_Given data_:

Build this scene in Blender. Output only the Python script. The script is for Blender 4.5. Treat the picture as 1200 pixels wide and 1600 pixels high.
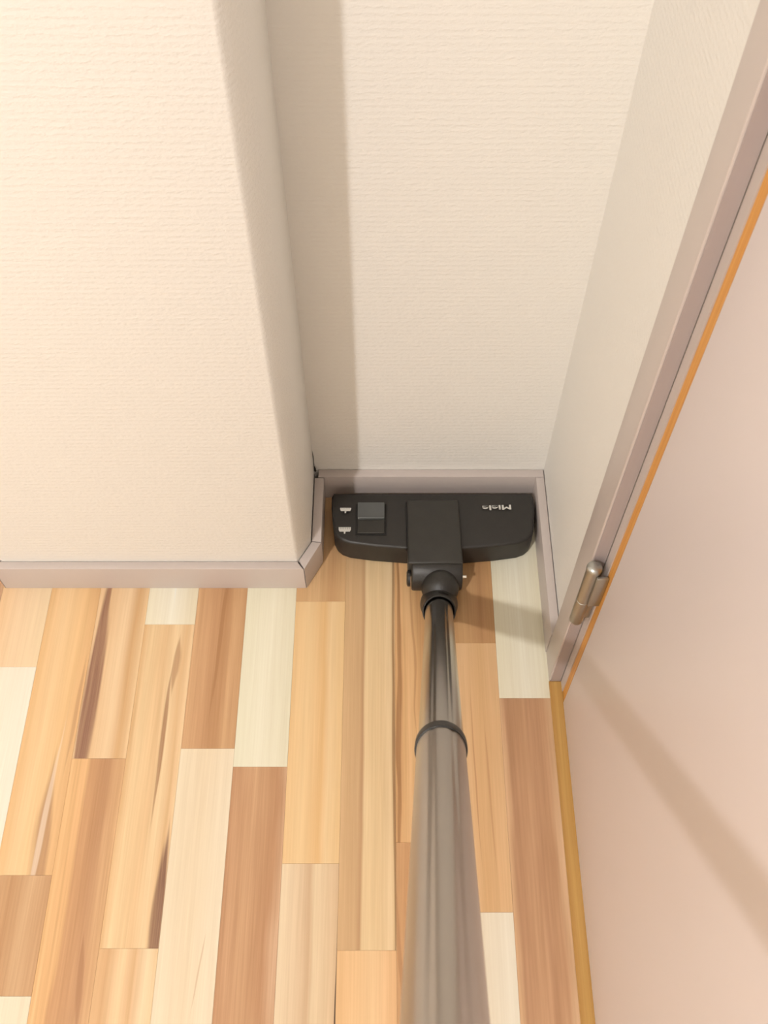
import bpy, bmesh, math, random
from mathutils import Vector, Matrix
random.seed(7)

# ------------------------------------------------------------------ reset
for o in list(bpy.data.objects):
    bpy.data.objects.remove(o, do_unlink=True)
scene = bpy.context.scene
COL = scene.collection

# ------------------------------------------------------------------ camera
CAM_H = 1.25
PITCH = math.radians(57.7)            # below the horizon
cam_d = bpy.data.cameras.new('camera')
cam_d.sensor_fit = 'VERTICAL'
cam_d.sensor_height = 36.0
cam_d.lens = 36.0 * 1567.0 / 1600.0
cam_d.shift_x = -1.5 / 1600.0
cam_d.clip_start = 0.01
cam_d.dof.use_dof = True
cam_d.dof.focus_distance = 1.30
cam_d.dof.aperture_fstop = 18.0
cam = bpy.data.objects.new('camera', cam_d)
cam.location = (0, 0, CAM_H)
cam.rotation_euler = (math.radians(90) - PITCH, 0, 0)
COL.objects.link(cam)
scene.camera = cam

# ------------------------------------------------------------------ world, exposure, lamp values
world = bpy.data.worlds.new('world')
scene.world = world
world.use_nodes = True
world.node_tree.nodes['Background'].inputs['Color'].default_value = (1.0, 0.86, 0.68, 1)
world.node_tree.nodes['Background'].inputs['Strength'].default_value = 0.05
LAMP_POS = (-1.20, -1.32, 2.98)
LAMP_COLOR = (1.0, 0.98, 0.97)
LAMP_STRENGTH = 2230.0
LAMP_RADIUS = 0.050
vs = scene.view_settings
vs.view_transform = 'Standard'
vs.look = 'None'
vs.gamma = 1.0
vs.use_curve_mapping = False
vs.exposure = 0.0
scene.cycles.max_bounces = 6
scene.cycles.diffuse_bounces = 4
scene.cycles.glossy_bounces = 3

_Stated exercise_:
Copy all lines from the material that contain "scene".

_Exercise solution_:
Build this scene in Blender. Output only the Python script. The script is for Blender 4.5. Treat the picture as 1200 pixels wide and 1600 pixels high.
scene = bpy.context.scene
COL = scene.collection
scene.camera = cam
scene.world = world
vs = scene.view_settings
scene.cycles.max_bounces = 6
scene.cycles.diffuse_bounces = 4
scene.cycles.glossy_bounces = 3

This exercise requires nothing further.